For the 14th year in a row, Norwich University has earned a $20,000 grant from the Olmsted Foundation to support the Peace and War Center’s Overseas Cultural Immersion Trip to Israel for students to study the Israeli-Palestinian conflict firsthand.
The grant allows seven Norwich students who are on a commissioning track as active duty officers in the United States military to travel abroad to speak to the people and visit the places in person who comprise a relevant international conflict, free of any charge to the student.
“Thanks to the Olmsted Foundation’s focus on internationalizing American military officers, this grant allows Norwich’s future leaders an immeasurable international experience at no cost to the student,” Peace and War Center Director Travis Morris said. “This experience transforms students, tests their leadership skills through task assignments, and deepens greatly their understanding of these complex conflicts. This experience ultimately makes them smarter and more experienced military officers.”
This is the fourteenth year Norwich has received such a grant from the Olmsted Foundation. Since 2005, approximately 60 students have benefitted from this grant and have travelled to: Tanzania, Macedonia, Kazakhstan, Vietnam, Croatia, Senegal, El Salvador, Chile, Turkey, Georgia and Israel.
New this year, two additional students not supported by the Olmsted grant will also participate to diversify the group. The Peace and War Center will choose and support a cadet planning to pursue an officer post with the Department of Homeland Security’s U.S. Coast Guard. An added layer of internationalization will complement the group through the participation of a cadet from and supported by the Royal Military College of Saint-Jean in Montreal. Peace and War Center students will travel up to Montreal to interview candidates for that position, which will fill the role as the Palestinian perspective contact.
Other student roles include team leader; communication officer; logistics officer; team analyst responsible for the out-report; travel coordinator; budget officer; Israeli perspective; and international perspective.
The Olmsted Foundation provides financial support to the three Service Academies and four of the Senior Military Colleges for these short-term immersion trips, which often provide the undergraduates with their first exposure to a foreign culture.
“We developed skills that will help us sort through floods of information and perspectives to form professional and culturally aware analyses, a skill that will be highly valuable in our futures as officers,” Cadet Elizabeth Gregory said of the 2017 Israel trip.
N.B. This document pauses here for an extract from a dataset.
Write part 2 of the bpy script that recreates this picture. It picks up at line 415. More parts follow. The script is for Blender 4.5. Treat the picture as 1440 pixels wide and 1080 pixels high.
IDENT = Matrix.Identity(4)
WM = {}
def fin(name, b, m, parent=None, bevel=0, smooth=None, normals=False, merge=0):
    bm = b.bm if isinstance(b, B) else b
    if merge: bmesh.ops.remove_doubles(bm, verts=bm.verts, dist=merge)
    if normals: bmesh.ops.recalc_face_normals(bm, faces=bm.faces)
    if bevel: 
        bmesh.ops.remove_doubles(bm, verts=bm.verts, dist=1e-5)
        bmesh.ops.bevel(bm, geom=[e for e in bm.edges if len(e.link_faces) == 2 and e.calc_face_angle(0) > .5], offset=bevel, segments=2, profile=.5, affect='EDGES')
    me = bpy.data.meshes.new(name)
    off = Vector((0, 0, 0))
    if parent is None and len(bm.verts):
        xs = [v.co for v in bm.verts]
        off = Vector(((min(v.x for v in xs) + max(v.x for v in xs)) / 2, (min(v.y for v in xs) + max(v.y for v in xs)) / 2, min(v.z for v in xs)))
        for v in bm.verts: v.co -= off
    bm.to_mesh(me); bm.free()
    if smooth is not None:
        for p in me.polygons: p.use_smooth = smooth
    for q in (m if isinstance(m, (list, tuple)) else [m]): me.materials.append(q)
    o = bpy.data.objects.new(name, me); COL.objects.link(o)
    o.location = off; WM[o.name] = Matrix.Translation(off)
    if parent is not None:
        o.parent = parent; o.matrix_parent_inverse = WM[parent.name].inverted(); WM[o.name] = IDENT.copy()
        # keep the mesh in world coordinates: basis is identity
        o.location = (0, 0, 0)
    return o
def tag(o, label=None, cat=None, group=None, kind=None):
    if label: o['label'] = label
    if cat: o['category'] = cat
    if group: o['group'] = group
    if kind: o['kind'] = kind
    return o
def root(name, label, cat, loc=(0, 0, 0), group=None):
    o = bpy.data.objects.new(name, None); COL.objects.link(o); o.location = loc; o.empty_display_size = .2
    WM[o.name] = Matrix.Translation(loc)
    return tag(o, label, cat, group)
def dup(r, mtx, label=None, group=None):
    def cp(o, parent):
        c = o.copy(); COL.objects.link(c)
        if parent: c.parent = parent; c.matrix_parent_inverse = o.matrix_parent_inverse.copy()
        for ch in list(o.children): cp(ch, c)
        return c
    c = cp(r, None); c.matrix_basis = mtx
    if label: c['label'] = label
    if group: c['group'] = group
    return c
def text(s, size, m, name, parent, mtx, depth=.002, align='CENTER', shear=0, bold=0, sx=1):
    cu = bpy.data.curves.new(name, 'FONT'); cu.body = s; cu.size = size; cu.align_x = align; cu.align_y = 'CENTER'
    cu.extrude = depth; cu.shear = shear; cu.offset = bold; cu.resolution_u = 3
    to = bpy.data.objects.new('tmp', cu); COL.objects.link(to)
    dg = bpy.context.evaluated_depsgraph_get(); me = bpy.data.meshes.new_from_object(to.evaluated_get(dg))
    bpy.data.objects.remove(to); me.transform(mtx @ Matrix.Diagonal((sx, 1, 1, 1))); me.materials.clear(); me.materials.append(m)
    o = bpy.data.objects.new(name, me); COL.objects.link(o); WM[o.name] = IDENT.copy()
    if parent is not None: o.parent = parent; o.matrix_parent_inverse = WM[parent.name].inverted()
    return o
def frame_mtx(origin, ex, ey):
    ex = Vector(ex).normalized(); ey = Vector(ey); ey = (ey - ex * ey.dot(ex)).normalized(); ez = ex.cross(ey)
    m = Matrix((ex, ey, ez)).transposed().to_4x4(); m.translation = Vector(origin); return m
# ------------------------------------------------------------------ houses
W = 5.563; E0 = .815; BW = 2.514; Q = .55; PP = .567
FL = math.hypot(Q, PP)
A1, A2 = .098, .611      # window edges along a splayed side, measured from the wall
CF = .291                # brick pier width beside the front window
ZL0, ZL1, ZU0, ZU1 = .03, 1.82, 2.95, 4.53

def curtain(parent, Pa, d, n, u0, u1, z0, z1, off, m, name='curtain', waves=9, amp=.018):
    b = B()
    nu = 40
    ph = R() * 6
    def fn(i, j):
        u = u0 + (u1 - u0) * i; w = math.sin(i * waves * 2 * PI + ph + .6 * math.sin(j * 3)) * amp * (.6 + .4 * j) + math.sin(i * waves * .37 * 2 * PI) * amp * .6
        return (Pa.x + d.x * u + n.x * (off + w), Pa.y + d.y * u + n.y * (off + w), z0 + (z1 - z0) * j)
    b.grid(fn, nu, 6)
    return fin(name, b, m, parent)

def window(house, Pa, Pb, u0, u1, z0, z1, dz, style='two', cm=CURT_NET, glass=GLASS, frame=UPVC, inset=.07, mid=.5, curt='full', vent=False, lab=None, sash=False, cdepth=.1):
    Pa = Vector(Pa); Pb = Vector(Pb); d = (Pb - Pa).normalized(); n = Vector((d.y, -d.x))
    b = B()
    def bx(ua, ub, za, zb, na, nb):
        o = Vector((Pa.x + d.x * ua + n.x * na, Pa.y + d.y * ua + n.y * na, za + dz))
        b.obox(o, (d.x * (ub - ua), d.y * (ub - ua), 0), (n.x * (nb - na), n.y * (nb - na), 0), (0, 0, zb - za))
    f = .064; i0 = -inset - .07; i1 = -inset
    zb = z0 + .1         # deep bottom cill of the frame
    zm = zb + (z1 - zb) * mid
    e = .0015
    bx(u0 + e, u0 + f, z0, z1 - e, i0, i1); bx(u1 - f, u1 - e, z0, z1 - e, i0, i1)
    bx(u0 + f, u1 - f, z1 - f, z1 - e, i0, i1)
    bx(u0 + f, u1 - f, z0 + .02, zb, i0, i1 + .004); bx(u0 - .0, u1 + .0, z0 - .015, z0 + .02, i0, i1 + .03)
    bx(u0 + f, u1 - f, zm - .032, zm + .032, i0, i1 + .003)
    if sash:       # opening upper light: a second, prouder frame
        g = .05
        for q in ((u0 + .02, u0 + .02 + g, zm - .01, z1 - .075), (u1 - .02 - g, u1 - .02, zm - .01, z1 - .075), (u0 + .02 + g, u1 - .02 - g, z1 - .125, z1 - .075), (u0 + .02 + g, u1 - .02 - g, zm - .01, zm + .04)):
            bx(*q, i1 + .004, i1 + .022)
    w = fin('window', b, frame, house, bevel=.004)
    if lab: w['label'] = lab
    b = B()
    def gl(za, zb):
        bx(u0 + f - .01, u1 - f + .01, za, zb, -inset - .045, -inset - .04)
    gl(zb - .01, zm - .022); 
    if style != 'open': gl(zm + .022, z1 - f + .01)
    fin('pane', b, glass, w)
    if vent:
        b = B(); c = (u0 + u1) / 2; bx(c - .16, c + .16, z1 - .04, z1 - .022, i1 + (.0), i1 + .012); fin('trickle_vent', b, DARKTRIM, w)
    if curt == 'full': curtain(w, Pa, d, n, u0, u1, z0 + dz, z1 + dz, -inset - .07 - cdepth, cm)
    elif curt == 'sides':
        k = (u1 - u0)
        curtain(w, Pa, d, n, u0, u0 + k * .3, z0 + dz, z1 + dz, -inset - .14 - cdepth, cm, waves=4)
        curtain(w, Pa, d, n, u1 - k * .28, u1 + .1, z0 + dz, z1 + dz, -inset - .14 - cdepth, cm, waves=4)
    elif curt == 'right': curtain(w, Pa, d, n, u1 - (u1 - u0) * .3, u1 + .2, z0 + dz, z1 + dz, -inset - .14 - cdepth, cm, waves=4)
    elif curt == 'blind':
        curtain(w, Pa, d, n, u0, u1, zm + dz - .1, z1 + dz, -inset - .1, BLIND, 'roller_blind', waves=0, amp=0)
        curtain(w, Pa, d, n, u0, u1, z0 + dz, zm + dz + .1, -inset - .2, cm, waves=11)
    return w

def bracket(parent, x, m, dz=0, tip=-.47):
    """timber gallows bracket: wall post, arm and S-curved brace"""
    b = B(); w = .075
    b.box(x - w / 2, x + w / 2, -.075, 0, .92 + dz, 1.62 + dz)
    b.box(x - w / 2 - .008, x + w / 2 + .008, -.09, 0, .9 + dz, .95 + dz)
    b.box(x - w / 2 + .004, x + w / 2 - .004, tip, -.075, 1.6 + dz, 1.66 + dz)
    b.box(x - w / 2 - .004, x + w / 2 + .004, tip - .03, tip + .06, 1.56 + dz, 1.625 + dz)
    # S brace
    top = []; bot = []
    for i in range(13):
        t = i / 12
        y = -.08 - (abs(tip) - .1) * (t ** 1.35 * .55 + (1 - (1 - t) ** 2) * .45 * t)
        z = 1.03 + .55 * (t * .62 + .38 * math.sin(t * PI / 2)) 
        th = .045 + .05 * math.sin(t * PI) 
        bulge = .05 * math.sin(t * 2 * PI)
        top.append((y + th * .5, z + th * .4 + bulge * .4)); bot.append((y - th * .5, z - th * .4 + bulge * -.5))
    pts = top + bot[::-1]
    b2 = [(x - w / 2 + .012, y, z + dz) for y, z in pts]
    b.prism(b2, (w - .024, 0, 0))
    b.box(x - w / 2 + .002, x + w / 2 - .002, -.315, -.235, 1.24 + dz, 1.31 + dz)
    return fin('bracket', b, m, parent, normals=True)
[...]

Since 1959, the Olmsted Foundation’s Scholar Program has challenged young military officers to learn a foreign language and pursue graduate studies in that language at a foreign university. The Olmsted Foundation was created through an endowment from Gen. George Olmsted, an Army major general who served with distinction in World War II and went on to become a philanthropist and a successful businessman in the insurance and banking industries.